Problem: In the entries below, the lines from the one with "Write part 2" through the one with "sp.obj('rusty_approach_span',[M_rust])" are to be copied exactly; both ends count.

Provided records:
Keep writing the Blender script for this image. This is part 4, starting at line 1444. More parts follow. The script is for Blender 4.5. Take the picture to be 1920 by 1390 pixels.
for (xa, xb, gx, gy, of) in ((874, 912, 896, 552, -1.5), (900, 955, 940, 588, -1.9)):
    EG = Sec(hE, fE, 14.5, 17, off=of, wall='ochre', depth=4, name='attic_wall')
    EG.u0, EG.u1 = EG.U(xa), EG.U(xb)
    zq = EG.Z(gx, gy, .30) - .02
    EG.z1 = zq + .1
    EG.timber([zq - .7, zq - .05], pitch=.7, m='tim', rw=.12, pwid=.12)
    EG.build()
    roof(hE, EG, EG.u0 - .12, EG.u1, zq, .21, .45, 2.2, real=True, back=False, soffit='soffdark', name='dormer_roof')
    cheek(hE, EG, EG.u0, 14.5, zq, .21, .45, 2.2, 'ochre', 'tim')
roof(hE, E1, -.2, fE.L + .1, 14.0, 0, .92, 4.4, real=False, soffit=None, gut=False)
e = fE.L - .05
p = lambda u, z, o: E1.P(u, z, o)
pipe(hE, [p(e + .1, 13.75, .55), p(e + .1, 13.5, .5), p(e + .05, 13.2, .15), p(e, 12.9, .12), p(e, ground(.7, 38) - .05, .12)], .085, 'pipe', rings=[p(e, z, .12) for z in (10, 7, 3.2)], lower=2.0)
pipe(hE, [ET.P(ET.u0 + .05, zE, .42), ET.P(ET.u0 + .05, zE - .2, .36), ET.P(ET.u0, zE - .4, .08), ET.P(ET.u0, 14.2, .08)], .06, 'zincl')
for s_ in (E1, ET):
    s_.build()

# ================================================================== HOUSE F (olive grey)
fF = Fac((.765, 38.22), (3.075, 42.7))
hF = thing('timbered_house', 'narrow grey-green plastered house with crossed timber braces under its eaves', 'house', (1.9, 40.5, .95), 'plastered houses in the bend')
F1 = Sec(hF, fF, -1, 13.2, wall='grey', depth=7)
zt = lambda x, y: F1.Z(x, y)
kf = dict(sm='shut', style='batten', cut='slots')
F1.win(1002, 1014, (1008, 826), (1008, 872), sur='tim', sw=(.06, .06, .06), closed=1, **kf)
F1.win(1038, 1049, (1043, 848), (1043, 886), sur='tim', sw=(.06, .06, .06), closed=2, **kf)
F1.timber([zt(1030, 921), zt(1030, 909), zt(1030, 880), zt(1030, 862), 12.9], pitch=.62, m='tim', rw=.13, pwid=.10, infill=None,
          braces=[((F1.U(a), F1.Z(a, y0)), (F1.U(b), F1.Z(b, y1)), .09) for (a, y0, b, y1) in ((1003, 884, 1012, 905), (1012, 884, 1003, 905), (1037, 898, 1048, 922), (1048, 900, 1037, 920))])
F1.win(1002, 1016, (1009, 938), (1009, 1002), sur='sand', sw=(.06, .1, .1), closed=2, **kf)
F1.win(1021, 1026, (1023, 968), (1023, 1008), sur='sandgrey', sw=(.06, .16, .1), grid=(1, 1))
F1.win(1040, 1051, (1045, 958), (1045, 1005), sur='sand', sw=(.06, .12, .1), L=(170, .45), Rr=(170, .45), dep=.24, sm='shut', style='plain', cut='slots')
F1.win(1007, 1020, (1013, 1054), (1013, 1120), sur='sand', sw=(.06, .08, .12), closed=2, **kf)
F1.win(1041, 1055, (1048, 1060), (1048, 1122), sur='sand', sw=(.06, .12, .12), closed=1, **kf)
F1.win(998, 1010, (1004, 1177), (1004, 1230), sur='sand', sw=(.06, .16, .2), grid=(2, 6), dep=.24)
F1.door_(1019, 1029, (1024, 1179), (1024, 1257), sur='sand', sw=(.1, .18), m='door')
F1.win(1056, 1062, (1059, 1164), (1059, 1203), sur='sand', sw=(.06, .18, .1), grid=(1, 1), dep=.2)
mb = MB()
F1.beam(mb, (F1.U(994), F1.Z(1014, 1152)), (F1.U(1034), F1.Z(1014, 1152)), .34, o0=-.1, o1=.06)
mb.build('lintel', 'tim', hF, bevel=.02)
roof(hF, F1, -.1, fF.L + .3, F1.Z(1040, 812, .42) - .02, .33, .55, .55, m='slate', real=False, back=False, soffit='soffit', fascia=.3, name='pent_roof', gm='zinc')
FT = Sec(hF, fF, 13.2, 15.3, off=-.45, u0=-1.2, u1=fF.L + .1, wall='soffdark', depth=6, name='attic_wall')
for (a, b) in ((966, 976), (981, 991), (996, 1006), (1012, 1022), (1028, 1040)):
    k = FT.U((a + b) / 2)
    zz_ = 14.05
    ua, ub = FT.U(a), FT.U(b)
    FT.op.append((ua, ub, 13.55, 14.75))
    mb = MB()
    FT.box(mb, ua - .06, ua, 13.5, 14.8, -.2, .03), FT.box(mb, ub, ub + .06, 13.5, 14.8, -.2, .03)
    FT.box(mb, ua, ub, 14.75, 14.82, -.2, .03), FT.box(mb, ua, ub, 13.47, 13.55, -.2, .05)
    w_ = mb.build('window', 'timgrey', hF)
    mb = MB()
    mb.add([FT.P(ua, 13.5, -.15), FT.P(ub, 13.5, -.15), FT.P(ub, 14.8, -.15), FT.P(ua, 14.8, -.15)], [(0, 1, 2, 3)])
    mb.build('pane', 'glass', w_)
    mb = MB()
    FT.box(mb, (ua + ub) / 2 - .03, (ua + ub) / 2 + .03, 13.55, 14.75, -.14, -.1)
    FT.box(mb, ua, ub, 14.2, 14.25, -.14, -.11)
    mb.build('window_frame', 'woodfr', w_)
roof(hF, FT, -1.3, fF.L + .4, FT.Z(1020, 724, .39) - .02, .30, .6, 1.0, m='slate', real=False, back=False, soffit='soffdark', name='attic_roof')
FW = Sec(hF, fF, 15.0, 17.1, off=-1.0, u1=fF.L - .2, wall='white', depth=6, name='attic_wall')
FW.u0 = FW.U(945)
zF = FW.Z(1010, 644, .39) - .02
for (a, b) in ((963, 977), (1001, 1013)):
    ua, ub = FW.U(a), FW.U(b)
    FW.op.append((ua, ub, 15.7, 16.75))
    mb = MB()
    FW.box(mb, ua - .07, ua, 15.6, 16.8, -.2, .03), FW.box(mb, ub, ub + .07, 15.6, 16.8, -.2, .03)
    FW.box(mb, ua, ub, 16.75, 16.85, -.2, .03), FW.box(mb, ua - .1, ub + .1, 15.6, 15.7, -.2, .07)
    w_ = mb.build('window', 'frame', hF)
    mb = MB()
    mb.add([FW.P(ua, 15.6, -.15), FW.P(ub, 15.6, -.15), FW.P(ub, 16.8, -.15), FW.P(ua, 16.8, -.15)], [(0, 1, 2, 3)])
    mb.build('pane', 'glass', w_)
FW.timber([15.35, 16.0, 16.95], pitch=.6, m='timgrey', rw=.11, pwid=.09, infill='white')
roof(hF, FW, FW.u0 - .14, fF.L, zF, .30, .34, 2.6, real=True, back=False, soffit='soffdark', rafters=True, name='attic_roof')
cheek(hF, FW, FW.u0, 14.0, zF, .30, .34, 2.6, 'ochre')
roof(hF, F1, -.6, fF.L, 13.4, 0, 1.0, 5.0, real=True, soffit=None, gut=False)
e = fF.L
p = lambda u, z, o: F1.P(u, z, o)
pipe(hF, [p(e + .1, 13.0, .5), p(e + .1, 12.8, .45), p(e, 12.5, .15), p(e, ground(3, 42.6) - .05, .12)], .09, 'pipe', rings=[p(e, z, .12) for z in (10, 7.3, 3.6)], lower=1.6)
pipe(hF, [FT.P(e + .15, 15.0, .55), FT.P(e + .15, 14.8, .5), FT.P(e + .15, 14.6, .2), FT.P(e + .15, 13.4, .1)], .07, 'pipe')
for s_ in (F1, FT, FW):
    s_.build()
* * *
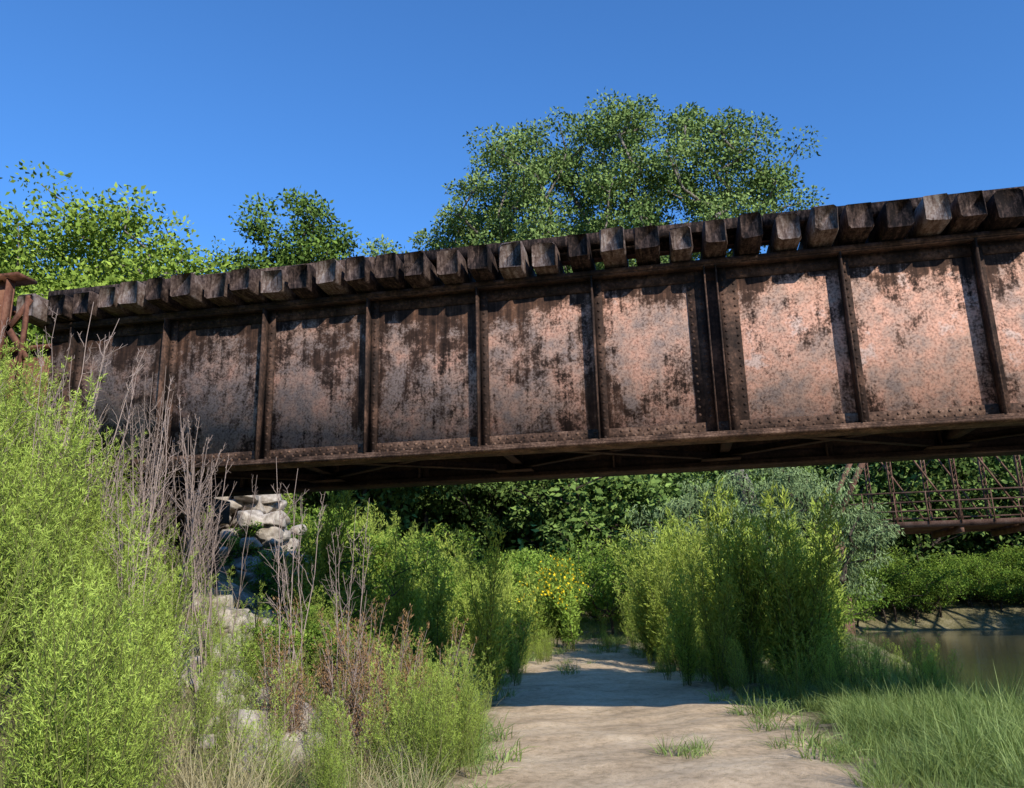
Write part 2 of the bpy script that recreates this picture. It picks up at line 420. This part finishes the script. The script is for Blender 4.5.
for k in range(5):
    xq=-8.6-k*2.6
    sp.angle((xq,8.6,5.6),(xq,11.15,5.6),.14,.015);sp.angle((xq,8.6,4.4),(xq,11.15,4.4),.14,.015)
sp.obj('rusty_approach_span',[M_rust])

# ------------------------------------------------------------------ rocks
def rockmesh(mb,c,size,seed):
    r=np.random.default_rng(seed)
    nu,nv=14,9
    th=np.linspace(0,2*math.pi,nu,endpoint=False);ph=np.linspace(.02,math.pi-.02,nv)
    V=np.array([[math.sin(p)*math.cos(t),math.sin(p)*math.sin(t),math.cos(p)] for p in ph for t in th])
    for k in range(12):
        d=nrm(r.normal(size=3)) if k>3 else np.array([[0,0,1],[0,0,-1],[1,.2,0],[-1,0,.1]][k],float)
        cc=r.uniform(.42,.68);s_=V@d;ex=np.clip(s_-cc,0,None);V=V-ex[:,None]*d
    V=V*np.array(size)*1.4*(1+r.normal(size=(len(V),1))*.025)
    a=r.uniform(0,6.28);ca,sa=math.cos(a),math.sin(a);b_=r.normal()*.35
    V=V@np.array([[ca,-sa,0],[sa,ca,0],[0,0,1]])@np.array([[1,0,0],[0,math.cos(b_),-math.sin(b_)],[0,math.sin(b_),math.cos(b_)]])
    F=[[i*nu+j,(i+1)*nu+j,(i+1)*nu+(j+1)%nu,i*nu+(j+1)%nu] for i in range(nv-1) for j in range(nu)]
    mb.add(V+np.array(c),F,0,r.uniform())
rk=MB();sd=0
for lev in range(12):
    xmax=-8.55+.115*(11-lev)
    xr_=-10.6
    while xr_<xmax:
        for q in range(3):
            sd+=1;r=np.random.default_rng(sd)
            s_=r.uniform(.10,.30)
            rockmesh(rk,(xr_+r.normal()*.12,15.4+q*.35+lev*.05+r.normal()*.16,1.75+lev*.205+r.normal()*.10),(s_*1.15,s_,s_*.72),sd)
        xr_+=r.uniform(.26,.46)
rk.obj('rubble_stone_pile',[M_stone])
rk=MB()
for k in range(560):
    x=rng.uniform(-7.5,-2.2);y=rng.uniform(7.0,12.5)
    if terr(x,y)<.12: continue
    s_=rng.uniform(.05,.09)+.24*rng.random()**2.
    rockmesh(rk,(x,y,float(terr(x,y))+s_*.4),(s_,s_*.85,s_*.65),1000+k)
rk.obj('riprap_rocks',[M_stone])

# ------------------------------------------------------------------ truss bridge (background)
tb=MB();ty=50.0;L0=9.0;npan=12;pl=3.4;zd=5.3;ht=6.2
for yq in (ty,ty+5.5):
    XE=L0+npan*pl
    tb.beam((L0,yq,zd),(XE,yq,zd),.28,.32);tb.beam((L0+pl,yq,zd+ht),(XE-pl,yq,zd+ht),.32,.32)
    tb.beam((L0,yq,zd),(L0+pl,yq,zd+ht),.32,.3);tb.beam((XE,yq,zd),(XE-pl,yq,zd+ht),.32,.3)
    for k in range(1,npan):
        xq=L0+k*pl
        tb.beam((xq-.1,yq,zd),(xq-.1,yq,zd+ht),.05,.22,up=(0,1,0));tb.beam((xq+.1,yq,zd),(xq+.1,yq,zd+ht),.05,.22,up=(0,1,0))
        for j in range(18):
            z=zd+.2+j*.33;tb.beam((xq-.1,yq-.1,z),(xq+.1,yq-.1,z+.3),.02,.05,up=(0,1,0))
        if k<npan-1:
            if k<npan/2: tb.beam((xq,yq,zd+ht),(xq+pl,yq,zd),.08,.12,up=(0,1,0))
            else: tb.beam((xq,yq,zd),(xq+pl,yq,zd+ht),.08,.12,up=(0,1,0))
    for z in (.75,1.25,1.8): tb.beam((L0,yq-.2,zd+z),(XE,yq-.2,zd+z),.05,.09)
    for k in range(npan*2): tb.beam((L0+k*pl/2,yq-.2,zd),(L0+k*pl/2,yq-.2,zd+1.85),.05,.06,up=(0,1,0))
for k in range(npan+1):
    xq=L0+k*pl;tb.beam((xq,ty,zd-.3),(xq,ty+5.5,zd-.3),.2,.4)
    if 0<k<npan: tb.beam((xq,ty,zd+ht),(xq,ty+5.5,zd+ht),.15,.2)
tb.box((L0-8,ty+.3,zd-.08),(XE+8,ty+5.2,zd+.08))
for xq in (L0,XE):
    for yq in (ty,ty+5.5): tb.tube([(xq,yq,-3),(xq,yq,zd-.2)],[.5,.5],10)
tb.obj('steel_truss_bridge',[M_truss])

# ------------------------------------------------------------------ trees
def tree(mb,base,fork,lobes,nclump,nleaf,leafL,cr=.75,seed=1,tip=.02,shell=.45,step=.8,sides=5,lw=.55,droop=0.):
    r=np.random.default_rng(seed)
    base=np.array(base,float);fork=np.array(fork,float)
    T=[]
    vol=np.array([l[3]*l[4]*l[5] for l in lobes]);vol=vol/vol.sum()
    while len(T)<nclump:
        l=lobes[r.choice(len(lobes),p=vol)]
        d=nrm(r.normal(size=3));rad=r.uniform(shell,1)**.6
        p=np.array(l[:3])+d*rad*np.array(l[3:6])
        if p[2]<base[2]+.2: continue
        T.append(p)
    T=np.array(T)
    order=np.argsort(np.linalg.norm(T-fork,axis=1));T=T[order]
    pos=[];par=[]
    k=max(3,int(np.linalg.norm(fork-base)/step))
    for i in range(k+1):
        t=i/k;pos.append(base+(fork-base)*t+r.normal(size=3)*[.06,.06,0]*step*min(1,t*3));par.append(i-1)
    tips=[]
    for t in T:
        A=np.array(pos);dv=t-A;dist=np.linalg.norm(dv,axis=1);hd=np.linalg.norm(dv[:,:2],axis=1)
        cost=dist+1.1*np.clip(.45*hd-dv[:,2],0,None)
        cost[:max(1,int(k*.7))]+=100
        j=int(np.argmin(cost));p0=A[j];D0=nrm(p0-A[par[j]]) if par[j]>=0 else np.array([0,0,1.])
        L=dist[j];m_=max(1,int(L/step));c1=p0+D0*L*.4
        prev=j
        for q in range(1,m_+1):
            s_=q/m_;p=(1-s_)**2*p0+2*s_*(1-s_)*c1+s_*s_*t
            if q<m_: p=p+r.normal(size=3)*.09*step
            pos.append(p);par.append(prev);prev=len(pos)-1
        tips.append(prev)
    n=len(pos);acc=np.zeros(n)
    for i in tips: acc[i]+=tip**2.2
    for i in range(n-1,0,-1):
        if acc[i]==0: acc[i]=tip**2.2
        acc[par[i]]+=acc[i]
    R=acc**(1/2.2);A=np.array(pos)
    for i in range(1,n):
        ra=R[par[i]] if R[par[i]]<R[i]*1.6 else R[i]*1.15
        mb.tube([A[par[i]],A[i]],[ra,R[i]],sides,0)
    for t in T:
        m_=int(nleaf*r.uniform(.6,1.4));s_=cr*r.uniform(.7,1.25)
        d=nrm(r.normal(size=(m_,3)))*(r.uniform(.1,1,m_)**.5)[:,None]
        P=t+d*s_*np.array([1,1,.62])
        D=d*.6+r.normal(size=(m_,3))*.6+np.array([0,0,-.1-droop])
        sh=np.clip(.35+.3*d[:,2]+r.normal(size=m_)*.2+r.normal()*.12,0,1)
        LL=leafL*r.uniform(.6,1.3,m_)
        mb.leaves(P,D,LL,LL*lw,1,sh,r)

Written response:
Write part 2 of the bpy script that recreates this picture. It picks up at line 420. This part finishes the script. The script is for Blender 4.5.
for k in range(5):
    xq=-8.6-k*2.6
    sp.angle((xq,8.6,5.6),(xq,11.15,5.6),.14,.015);sp.angle((xq,8.6,4.4),(xq,11.15,4.4),.14,.015)
sp.obj('rusty_approach_span',[M_rust])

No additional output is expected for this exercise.